Last week on the Future of Teamwork podcast Dane spoke with Dr. Ernesto Sirolli about the role of outsiders trying to help others meet a goal. Dane’s discussion with Dr. Sirolli highlighted the importance of utilizing Georg Simmel’s concept of the Stranger in our organizations.

The Sirolli Institute

The Sirolli Institute was founded in 1985 by Ernesto Sirolli. The Sirolli Institute trains people in enterprise facilitation. Enterprise facilitators are locally trained individuals who go back into their communities and help entrepreneurs successfully implement their business ideas. The enterprise facilitator acts as a free and confidential support system who works with the entrepreneur or corporation for as long as needed.

However, they actively work so that the business doesn’t become dependent upon their existence. If an enterprise facilitator makes the entrepreneur’s business success depend upon the enterprise facilitator, the Sirolli Institute will dismiss them. They exist to help entrepreneurs operate a sustainable company. Once their job is complete, they leave the project. Thus, the enterprise facilitator is similar to Simmel’s concept of the Stranger.

The Stranger

Simmel’s work often investigated group dynamics, asking questions like, ‘How do group dynamics shift when they move from being comprised of two people to three?’ In The Stranger, Simmel explores members of the groups who are in the group but not of the group (Simmel 1971). Simmel notes that Strangers are simultaneously far away and close. They are knowable and unknowable. Simmel differentiates the Stranger from the Wanderer and the Outsider. The Outsider has no relation to the group whatsoever, while the Wanderer is “here today and gone tomorrow.” The Stranger, on the other hand, is a member of the group, but they are not of the group. Think about Mr. Belvedere or Fran Fine, aka “The Nanny.” Both are trusted and valued members of the household, but they are not part of the family (initially, at least).

Simmel notes that Strangers provide the following benefits to groups:

  1. People can confess their secrets or sins to the Stranger because the Stranger has no actual relevance to their life – if the Stranger knows your secret, it likely has little bearing on your life.
  2. Strangers are good at being objective due to being somewhat untethered to the group. Therefore they can provide essential and undiscovered insights.
  3. Strangers often perform jobs that group members may not want to do because of their unique status in the group. Strangers can do the hard or dirty work.

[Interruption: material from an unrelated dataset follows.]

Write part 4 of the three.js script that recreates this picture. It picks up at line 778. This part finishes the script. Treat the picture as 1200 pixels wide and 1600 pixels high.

In many ways, Dr. Sirolli’s Enterprise Facilitators act as Strangers. They are in the group to help grow the business, but it is not their business. In doing so, they can absorb the organization’s inner workings – both good and bad – and see how the sausage is made. They can remain objective and free from hurt feelings when a business idea or model needs to be rejected. They are not a government or corporate entity who may have special interests related to an agenda that is counterproductive to the business’s goals. They are there to act as an impartial entity whose goal is to help the business become sustainable.

Using the Stranger in Organizations

Dr. Sirolli has put into practice what Simmel articulated many years ago. Organizations can be helped by having a “Stranger.” Organizations should increasingly think about the advantages of bringing a Stranger into a department, initiative, or the business as a whole for a variety of reasons:

  1. People may feel more comfortable sharing concerns about a project or department with the Stranger. The role of the Stranger here is to create a space for people to air concerns and possibly help people refine how they’d like to express their concerns.
  2. The Stranger can bring a unique, unbiased perspective to the business. They may be able to help the organization problem solve an issue where previously held perspectives are clouding the ability to see all possible options.
  3. The Stranger might be willing to perform a task that the business has culturally defined as no longer desirable. In doing so, the Stranger may help the organization see how vital the task is, provide respite for some individuals from performing the task, push the organization forward by carrying out a duty that others had been unwilling to do, or change company culture so that the task is no longer seen as undesirable or verboten.

The Sirolli Institute’s Enterprise Facilitator position helps highlight the valuable nature of the Stranger. By being in the group but not of the group, the Institute provides an essential sounding board, an objective observer primed with an open mind for new and big ideas, and a willing hand ready to provide essential and undiscovered insights. Other organizations would greatly benefit by taking a page out of Sirolli Institute’s playbook.

References

Simmel, Georg. 1971. “The Stranger” pp. 143-149 in On Individuality and Social Forms: Selected Writings edited by Donald N. Levine. Chicago and London: University of Chicago Press.